From our new house, I drive to work through town rather than on the highway the whole way most days. That means that, as far as I know, I’m driving past the housing complex where Mara’s mother lives most days of the week. She’s maybe ten blocks away from us and we know where she works, though ambushing her there seems wrong. Then I drive into the next community and pass two blocks from the school I assume her siblings attend, sometimes take the other route home where I pass the boarded-up house where Samara lived when she first took Mara into her home and family. I know that Mara’s father is out there somewhere, living off the grid where the government can’t find him easily. I know Samara could find him, but her phone’s turned off again.
I think it’s important for Mara to re-meet her family soon because of all of that, because if we don’t make it happen in a way that’s respectful of everyone and gives everyone time to process and prepare, it’s going to happen when we’re in the grocery store and I call out Mara’s unique name, when we’re at a street festival and see another child who looks just like her. I absolutely believe it would be important for Mara to have those connections even if we weren’t close (and I also understand where Lee’s fear about all of this comes from) but it’s imperative now because we can do it and because I think she’s making it very clear she needs it. She’s asked us to find her dad, and I’ve told her I don’t know if we can do that, don’t know if he’ll want to be found. But we can find his parents, I know, and send them pictures of her and an explanation of why we’re looking. We can find the siblings she has on her mom’s side and get to know them and their caregivers.
We can give her more than she has right now, which is names she recites as a litany and little stories she’s building around that grain of truth, that she lost her dad. But not lost forever, I hope, and as the one doing some of those mom jobs now, I have to make sure I do what I can to get her what she needs. The social workers don’t think she ever knew her dad, though he acknowledges her. I saw her eyes widen when she first saw his picture, though, and I believe that whether or not she saw him last in that parking lot, she remembers something about him in the recesses of her hypervigilant mind. (I also believe she’s focusing on her dad because he’s farther removed, because her separation from her mom caused her much more pain and trauma, not because being in a two-mom home is making her yearn for a dad. We’ve talked about this some, though. She’s quite clear that even while she had a foster dad, her “white dad” she still missed her “black dad.”)

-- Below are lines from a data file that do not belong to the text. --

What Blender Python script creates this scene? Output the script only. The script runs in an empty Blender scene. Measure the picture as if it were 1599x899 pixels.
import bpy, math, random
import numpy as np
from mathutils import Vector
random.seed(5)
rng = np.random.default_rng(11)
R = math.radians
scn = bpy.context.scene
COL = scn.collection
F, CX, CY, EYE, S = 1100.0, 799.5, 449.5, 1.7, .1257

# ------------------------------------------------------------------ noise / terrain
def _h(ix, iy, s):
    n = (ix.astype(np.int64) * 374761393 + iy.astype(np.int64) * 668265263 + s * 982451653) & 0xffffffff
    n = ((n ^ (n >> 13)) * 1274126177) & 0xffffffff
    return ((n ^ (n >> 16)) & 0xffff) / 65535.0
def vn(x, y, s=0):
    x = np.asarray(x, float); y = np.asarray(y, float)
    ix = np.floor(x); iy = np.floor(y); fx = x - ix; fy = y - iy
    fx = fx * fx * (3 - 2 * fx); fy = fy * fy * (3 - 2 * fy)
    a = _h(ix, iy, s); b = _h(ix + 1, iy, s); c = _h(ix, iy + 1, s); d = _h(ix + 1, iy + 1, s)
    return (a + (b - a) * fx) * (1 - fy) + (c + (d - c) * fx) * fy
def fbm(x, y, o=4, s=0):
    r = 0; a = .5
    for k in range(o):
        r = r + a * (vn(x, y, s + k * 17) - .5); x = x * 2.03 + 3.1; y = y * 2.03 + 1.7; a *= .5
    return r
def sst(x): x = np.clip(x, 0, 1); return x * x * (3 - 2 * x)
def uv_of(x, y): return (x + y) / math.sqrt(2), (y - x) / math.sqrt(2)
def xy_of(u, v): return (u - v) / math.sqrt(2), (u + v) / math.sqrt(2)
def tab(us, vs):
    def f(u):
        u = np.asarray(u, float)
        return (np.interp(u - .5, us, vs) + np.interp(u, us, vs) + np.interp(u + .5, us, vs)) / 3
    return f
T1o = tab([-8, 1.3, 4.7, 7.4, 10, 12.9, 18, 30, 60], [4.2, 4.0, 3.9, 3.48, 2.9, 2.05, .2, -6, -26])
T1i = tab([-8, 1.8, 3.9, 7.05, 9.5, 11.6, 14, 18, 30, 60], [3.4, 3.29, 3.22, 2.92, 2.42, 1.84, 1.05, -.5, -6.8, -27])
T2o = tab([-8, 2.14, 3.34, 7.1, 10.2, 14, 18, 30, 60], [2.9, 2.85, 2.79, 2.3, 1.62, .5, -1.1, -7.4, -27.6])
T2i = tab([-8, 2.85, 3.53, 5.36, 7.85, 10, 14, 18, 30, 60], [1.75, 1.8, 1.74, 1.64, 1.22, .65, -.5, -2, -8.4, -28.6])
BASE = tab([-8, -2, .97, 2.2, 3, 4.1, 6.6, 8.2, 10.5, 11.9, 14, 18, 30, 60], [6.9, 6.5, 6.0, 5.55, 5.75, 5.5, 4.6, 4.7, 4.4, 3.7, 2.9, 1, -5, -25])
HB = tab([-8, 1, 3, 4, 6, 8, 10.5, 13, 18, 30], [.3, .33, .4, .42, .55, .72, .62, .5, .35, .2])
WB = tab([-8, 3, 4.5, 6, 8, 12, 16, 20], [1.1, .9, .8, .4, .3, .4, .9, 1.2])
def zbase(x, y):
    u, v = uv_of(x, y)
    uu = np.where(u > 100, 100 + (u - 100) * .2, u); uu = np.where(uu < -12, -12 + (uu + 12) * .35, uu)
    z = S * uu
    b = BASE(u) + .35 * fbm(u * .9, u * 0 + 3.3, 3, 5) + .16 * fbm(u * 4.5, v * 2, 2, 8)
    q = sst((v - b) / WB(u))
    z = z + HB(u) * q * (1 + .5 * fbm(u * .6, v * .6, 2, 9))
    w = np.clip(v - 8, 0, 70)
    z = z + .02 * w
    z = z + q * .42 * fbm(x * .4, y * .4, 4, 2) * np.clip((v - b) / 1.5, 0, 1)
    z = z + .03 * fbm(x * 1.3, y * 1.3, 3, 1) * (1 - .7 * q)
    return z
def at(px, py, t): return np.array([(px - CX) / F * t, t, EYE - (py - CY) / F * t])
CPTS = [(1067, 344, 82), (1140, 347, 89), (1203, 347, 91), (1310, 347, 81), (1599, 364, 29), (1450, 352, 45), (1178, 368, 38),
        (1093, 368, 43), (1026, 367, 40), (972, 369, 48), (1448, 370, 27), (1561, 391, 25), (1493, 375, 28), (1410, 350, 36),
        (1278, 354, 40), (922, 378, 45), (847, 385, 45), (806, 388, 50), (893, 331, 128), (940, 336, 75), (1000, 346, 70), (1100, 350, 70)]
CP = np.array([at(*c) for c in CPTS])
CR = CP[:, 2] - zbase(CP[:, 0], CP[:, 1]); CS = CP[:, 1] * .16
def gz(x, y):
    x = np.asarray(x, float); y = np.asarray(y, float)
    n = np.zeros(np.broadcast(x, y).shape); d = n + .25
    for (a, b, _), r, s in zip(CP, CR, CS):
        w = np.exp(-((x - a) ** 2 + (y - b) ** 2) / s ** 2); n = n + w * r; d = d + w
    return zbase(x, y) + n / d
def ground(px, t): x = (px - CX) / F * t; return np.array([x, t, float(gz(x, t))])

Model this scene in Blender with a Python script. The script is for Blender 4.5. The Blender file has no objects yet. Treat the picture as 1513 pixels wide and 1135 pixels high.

So that’s what we’re up to these days, talking about her dad and her brothers, since she now says “sisters and brothers” rather than “sisters and sisters who are little boys.” We talk about her mother and her mother’s friend Samara who’s raising her younger sibling and her mother’s relative who’s raising the older ones. We talk and rock and then she falls asleep and, more often than not, sleeps through the night in her own bed. If she calls out for “mommy” I know that she’s calling for me and I wake up and respond, but I know that doesn’t mean that I’m the only mom, just that I’m the one who does that mom job. And so of course I do it.